Driving home for lunch late last month, Ken Baker of the Radio Kansas Network kept to his routine, checking the signal from his Salina station — 89.5 FM — when he received a surprise.

“I looked down at the radio and, about the time I looked, the HD radio display resolved to show a set of call letters I’d never seen before: KBAQ.”

Unlike AM signals, FM is confined to line-of-sight, so KBAQ doesn’t typically reach much beyond the Valley, let alone to a Volkswagen Beetle 875 miles away.

The feat is made more remarkable by the fact that electromagnetic energy, such as light and sound, decreases in intensity in proportion to the square of distance from a source: double the distance, and the power density falls off by a factor of four.

“What are we — 800, 1,000 miles? How many doublings of distance is that? And when you think of that HD signal that had to resolve just to give me those call letters on my display, that’s a pretty darn delicate signal. And the analog — the audio I was listening to — it sounded really solid, too,” said Baker.

Eric Schecter, chief engineer for KJZZ, KBAQ and Sun Sounds, credits the big bounce to an atmospheric quirk called “sporadic E skip.”

“When conditions are right, that signal will refract off the E layer and be picked up in places like Kansas and Oklahoma and Texas.”
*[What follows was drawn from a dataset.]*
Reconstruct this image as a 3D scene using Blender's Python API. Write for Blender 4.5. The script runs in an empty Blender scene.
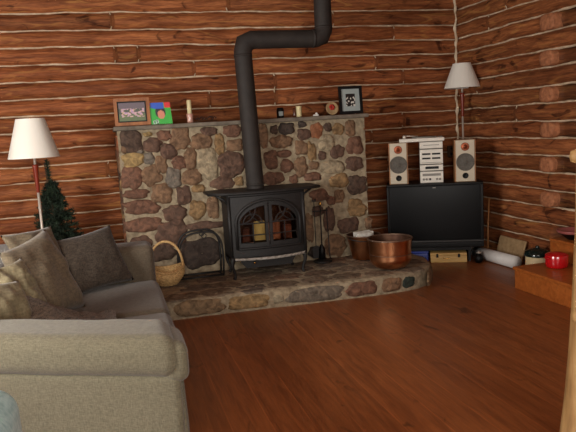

High in the air, at the edge of space, drifts the ionosphere, a soup of charged particles divided into D, E and F layers (the F layer sometimes splits into two sublayers). The E layer cannot normally reflect FM, but sometimes — mostly during summer, but sometimes in wionter, too — disturbances like thunderstorms create E-layer ripples that gather charged particles into denser, more reflective clouds that can.

“Some theorists say that it’s meteor smoke and meteor dust, way high up in the atmosphere, that gets ionized and is able to reflect radio signals a great distance — usually from Arizona to points east, on the order of 1,200-1,700 miles,” said Schecter.

In this case, that meant treating a few lunching Kansans to the digestive benefits of classical music.